* [Exercise aim]: Find the line containing "Reconstruct this image" and copy it exactly, along with every line after it up to and including the line containing "return 1.80 + 0.107*y + off". Copy nothing else.

%%

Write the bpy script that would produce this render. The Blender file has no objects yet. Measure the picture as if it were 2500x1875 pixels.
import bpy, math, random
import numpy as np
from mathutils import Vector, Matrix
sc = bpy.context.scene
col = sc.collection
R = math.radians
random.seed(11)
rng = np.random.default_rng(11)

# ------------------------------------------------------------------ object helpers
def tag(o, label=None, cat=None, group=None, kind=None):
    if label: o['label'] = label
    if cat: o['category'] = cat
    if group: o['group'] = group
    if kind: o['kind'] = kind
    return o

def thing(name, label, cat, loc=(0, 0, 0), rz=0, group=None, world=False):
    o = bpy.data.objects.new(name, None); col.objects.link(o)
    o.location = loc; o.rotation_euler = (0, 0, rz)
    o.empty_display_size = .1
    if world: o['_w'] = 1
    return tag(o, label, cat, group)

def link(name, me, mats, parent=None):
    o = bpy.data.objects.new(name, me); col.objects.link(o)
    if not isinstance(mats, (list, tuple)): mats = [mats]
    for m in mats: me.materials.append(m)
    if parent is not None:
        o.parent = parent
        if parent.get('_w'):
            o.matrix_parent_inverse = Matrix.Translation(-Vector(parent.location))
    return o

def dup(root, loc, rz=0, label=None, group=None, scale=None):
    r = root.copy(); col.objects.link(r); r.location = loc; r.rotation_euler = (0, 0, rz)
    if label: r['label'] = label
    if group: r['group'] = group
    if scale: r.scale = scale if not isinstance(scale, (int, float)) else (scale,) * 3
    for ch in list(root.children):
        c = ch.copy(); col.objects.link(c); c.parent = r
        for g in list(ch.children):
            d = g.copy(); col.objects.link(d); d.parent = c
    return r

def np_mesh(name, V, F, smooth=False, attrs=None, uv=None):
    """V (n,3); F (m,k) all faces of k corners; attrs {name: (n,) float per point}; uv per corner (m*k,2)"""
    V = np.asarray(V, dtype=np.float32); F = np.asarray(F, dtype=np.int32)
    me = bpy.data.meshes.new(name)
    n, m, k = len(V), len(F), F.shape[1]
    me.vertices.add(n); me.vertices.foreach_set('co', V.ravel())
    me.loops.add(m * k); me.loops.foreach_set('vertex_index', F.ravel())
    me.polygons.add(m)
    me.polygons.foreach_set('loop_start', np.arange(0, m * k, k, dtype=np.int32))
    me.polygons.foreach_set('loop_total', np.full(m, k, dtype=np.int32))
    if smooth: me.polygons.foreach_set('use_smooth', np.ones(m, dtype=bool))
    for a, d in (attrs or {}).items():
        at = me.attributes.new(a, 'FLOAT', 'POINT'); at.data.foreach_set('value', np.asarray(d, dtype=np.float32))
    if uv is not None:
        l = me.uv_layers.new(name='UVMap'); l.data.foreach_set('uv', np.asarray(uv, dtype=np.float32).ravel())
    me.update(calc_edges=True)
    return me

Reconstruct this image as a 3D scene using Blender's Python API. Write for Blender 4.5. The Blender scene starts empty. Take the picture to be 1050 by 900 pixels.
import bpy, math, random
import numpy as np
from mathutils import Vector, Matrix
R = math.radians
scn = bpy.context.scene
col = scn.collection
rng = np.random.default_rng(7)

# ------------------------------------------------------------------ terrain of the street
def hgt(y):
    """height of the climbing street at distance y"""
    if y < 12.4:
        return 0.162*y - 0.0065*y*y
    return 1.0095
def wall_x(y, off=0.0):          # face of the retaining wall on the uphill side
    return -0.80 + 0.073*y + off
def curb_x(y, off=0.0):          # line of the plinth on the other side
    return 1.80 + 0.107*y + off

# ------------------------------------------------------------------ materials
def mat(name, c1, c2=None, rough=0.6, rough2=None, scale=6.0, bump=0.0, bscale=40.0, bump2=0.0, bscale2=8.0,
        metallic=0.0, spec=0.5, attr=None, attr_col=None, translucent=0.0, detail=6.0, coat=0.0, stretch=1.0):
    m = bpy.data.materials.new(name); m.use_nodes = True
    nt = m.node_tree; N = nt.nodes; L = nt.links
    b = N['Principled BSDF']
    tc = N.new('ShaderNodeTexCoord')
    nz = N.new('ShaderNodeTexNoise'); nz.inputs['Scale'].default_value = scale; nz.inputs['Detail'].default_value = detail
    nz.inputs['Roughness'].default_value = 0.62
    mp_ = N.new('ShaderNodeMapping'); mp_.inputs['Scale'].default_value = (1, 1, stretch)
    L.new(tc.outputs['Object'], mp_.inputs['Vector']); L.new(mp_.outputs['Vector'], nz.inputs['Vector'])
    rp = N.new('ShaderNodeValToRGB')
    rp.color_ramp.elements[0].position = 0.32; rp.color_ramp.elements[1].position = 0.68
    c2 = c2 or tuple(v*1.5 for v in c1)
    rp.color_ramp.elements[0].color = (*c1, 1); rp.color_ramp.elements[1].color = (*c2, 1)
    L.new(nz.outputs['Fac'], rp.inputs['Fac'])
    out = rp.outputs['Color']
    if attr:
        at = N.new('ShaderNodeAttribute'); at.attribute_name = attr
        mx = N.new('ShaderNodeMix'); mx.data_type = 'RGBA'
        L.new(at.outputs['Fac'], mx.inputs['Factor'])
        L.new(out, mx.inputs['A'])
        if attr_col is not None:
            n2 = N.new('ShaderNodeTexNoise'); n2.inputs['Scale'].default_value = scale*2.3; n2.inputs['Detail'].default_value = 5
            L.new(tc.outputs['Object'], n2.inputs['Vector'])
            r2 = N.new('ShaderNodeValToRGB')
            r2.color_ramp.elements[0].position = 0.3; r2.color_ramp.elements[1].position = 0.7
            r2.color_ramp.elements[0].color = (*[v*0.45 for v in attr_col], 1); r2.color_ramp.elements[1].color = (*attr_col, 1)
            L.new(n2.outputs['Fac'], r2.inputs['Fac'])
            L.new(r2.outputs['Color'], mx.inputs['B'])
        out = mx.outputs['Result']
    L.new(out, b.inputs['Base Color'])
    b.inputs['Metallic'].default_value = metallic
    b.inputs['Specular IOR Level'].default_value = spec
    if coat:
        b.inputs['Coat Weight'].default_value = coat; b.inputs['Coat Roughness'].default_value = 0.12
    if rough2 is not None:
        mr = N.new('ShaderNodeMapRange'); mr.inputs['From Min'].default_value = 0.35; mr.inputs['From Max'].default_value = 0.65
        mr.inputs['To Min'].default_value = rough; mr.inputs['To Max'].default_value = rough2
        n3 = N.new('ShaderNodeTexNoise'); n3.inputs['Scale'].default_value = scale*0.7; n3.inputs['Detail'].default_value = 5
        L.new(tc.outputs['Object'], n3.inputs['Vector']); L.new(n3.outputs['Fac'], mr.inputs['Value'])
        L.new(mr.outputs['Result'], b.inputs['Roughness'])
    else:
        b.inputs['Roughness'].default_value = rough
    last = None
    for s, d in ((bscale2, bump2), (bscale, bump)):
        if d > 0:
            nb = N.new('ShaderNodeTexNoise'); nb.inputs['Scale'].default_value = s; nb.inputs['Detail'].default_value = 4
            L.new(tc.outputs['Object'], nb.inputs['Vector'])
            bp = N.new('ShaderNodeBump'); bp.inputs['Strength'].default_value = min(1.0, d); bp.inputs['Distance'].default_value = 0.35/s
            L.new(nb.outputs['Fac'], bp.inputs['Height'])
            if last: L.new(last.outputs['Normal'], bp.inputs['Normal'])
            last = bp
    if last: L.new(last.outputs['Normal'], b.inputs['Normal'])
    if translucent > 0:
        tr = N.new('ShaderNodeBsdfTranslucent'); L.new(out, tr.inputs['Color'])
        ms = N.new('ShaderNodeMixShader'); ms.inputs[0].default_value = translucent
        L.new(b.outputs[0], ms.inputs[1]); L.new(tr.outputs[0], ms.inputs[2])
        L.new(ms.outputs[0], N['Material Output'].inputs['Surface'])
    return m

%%

* [Reply]:
Reconstruct this image as a 3D scene using Blender's Python API. Write for Blender 4.5. The Blender scene starts empty. Take the picture to be 1050 by 900 pixels.
import bpy, math, random
import numpy as np
from mathutils import Vector, Matrix
R = math.radians
scn = bpy.context.scene
col = scn.collection
rng = np.random.default_rng(7)

# ------------------------------------------------------------------ terrain of the street
def hgt(y):
    """height of the climbing street at distance y"""
    if y < 12.4:
        return 0.162*y - 0.0065*y*y
    return 1.0095
def wall_x(y, off=0.0):          # face of the retaining wall on the uphill side
    return -0.80 + 0.073*y + off
def curb_x(y, off=0.0):          # line of the plinth on the other side
    return 1.80 + 0.107*y + off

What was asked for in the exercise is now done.